Karena minim sekali jumlah peserta yang lulus dalam menempuh ujian tahap kedua rekrutmen ASN. Tim Panitia Seleksi Nasional (Panselnas) CPNS 2018 katanya sedang menyusun opsi dalam mengatasi banyaknya peserta CPNS yang tidak lulus ujian SKD itu. Salah satu opsinya adalah dengan menurunkan nilai ambang batas kelulusan atau passing grade (PG). Mayoritas peserta tidak lulus lantaran hanya karena tidak memenuhi satu komponen saja di dalam SKD entah itu TWK/TIU/TKP.
Menurut hemat penulis, opsi penurunan standar PG yang katanya sedang masuk tahap pembahasan final itu terlampau tidak adil bagi peserta yang telah memenuhi standar PG yang terdapat dalam Permen PANRB No. 37/2018.
Dengan menurunkan PG yang ada, otomatis posisi pelamar yang telah lulus ambang batas SKD sangat terancam. Mengapa tidak? Karena skor yang dimiliki oleh peserta yang jumlahnya ribuan itu nyatanya memang banyak yang melampaui skor dari peserta yang lulus. Posisi penulis sendiri adalah 372, dan ancaman tetap ada. Tapi mereka yang skornya di bawah 340 maka ancaman ini sangat serius.Â
Memang penulis akui bahwa tes itu sangat berat. Tetapi tes itu sangat adil dan tidak mungkin dimanipulasi hasilnya. Tiap peserta menghadapi soal yang sama sulitnya dan sama derajatnya tanpa terkecuali, mau dia anak pejabat, anak orang kaya atau anak yang biasa-biasa saja dari suatu desa, tanpa status sosial dan kedudukan. Semuanya sama rata diberikan waktu 90 menit untuk mengerjakan 100 soal. Tinggal bagaimana masing-masing mengerjakan dengan gesit dan pemahaman yang dimiliki.

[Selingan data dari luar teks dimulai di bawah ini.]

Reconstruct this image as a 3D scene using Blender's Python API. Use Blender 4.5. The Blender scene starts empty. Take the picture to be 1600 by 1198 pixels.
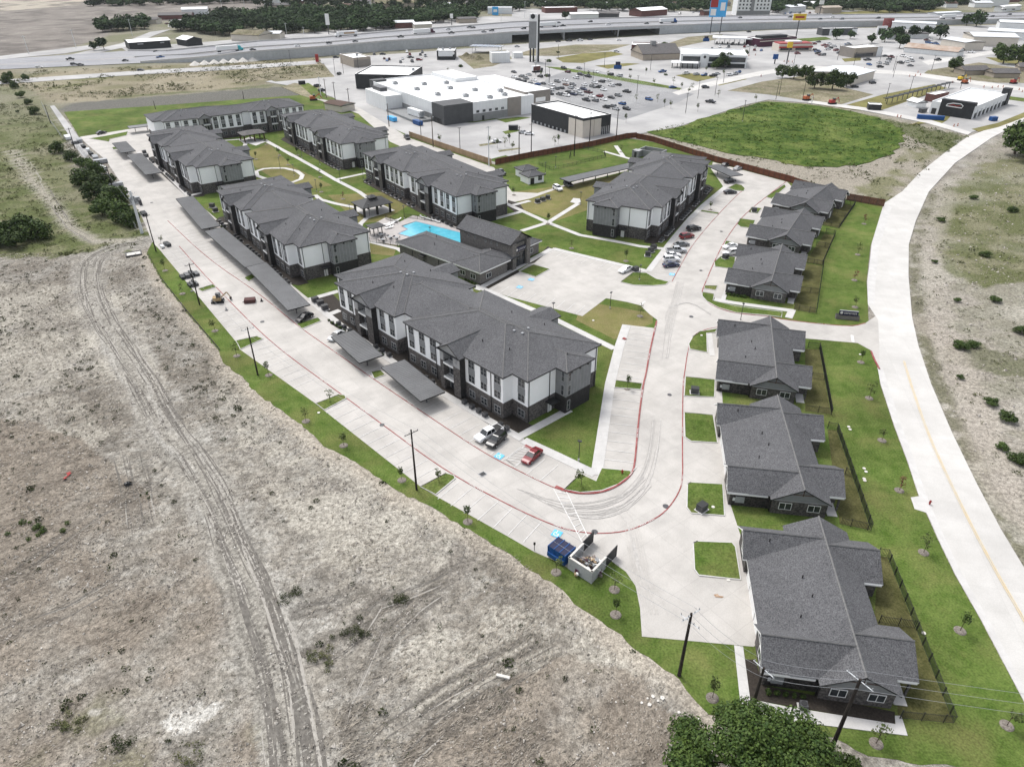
import bpy, math, random
import numpy as np
from mathutils import Vector, Matrix
from mathutils.geometry import tessellate_polygon

S = bpy.context.scene
COL = S.collection
rnd = random.Random(11)
R = math.radians

# ---------------------------------------------------------------- camera, sky, sun, exposure
F, H = 1109.0, 77.0                      # focal length in photo pixels (1600 wide), drone height in metres
P = math.atan(700 / F)                   # downward pitch
CP, SP = math.cos(P), math.sin(P)
cam = bpy.data.cameras.new("camera"); cam.sensor_width = 36; cam.lens = 36 * F / 1600
cam.clip_end = 9000; cam.clip_start = 1
co = bpy.data.objects.new("camera", cam); COL.objects.link(co)
co.location = (0, 0, H); co.rotation_euler = (math.pi / 2 - P, 0, 0)
S.camera = co
SUN_EL, SUN_AZ = 58, -38                 # high, from the far left (azimuth from +Y, clockwise)
w = bpy.data.worlds.new("World"); S.world = w; w.use_nodes = True
nt = w.node_tree; nt.nodes.clear()
sk = nt.nodes.new("ShaderNodeTexSky"); sk.sky_type = 'NISHITA'; sk.sun_disc = False
sk.sun_elevation = R(SUN_EL); sk.sun_rotation = R(SUN_AZ); sk.air_density = 1.0; sk.dust_density = 3.0; sk.ozone_density = 1.0
hs = nt.nodes.new("ShaderNodeHueSaturation"); hs.inputs['Saturation'].default_value = 0.3
bg = nt.nodes.new("ShaderNodeBackground"); bg.inputs[1].default_value = 0.15
wo = nt.nodes.new("ShaderNodeOutputWorld")
nt.links.new(sk.outputs[0], hs.inputs['Color']); nt.links.new(hs.outputs[0], bg.inputs[0]); nt.links.new(bg.outputs[0], wo.inputs[0])
sl = bpy.data.lights.new("sun", 'SUN'); sl.energy = 1.25; sl.angle = R(15); sl.color = (1.0, 0.975, 0.94)
so = bpy.data.objects.new("sun", sl); COL.objects.link(so)
_d = Vector((math.sin(R(SUN_AZ)) * math.cos(R(SUN_EL)), math.cos(R(SUN_AZ)) * math.cos(R(SUN_EL)), math.sin(R(SUN_EL))))
so.rotation_euler = _d.to_track_quat('Z', 'Y').to_euler(); so.location = (0, 0, 300)
S.view_settings.view_transform = 'Standard'; S.view_settings.look = 'None'
S.view_settings.exposure = 0.84; S.view_settings.gamma = 1; S.view_settings.use_curve_mapping = False
S.cycles.max_bounces = 5; S.cycles.diffuse_bounces = 3; S.cycles.glossy_bounces = 2
S.cycles.transparent_max_bounces = 6; S.cycles.use_denoising = True

# ---------------------------------------------------------------- survey: photo pixel -> point on the ground
def G(u, v, z=0.0):
    a = (u - 800) / F; b = (v - 599) / F
    t = (z - H) / (-SP - b * CP)
    return (a * t, (CP - b * SP) * t)
def GP(*px, z=0.0): return [G(u, v, z) for u, v in px]
def rot(x, y, a): c, s = math.cos(a), math.sin(a); return (x * c - y * s, x * s + y * c)
def hgt(base, top):                       # height of a vertical thing from its foot and top pixels
    x, y = G(*base); lo, hi = 0, 80
    for _ in range(40):
        m = (lo + hi) / 2; Z = y * CP + (H - m) * SP
        if 599 + F * ((H - m) * CP - y * SP) / Z > top[1]: lo = m
        else: hi = m
    return lo

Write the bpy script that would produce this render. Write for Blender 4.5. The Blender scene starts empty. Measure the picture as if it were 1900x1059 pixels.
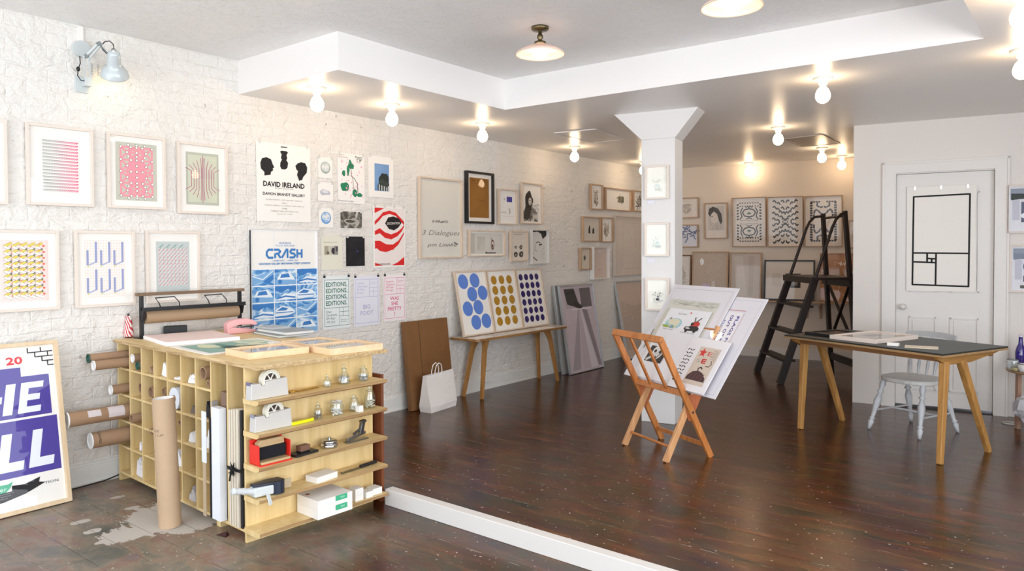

Urusan anda kehabisan waktu, soalnya mengecoh, buku CPNS 2018 yang anda baca tidak ada satupun yang keluar (hello, kalau keluar itu bukan ujian, tapi menyalin!) itu urusan anda. Tapi kok yang anda bilang sulit itu ada juga yang berhasil melaluinya? Kok anda tidak bisa melaluinya?
Jikalau A yang semasa kuliahnya terlihat bermain-main, IPKnya tidak lebih dari 3.00, baru lulus setelah berkunjung di atas 6 tahun, tapi kenyataan dalam tes ini A lulus PG dengan SOP yang telah dijalankan oleh panitia dengan seketat-ketatnya, haruskah hal semacam itu dipermasalahkan? Mau alasan itu hanya keberuntungan A ya silahkan. Mau alasan anda lebih pintar dan pantas dari A juga silahkan. Mau alasan si A pakai jimat, soalnya terlampau sulit, waktunya kurang, dsb juga silahkan. Kenyataannya hasil tes A lulus PG dan anda tidak. Toh sama-sama berjuang diaturan dan cara main yang sama.
***
Kasihan Peserta Yang Telah Lulus Passing Grade
Sekarang terdapat orang-orang yang karena tidak bisa memanipulasi sistem komputer, mencoba memanipulasi sistem nasional dengan petisi online yang membuatnya pun tidak butuh 10 menit. Wajar saja ramai yang mengisi, lah memang orang-orang putus asa semua. Orang-orang yang tidak siap kalah di dalam kompetisi. Harusnya jika berbesar hati, terimalah kekalahan dengan memperbaiki diri dan belajar lebih sungguh. Melamar di sektor non pemerintah, bukan sebaliknya menyuruh penyelenggara mengubah aturan.
Nyatanya di lokasi tes, penulis banyak menemui peserta yang mengikusi tes tanpa persiapan yang matang. Ditanyain persiapan belajarnya, jawabannya "Baru 3 hari lalu." atau "Ikut-ikut saja mas, siapa tahu rezeki." Atau "Untung-untungan mah tes ini. Ndak perlu terlalu banyak belajar, teman saya tahun lalu mana ada belajar, ikut-ikut saja dia, eh lolos." Apakah orang-orang semacam ini perlu diperjuangkan? Usaha untuk menolong dirinya sendiri saja tidak ada, apakah perlu ditolong?
Yakinkah peserta model begini akan jadi ASN yang benar-benar melayani? Benar-benar setia mengabdikan diri untuk bangsa? Tidak hanya mengabdi, tapi menjadi agen pembaharu dan turut menyelesaikan persoalan di dalam negara sendiri? Ataukah hanya mau nebeng titel dan nebeng hidup dari pajak rakyat?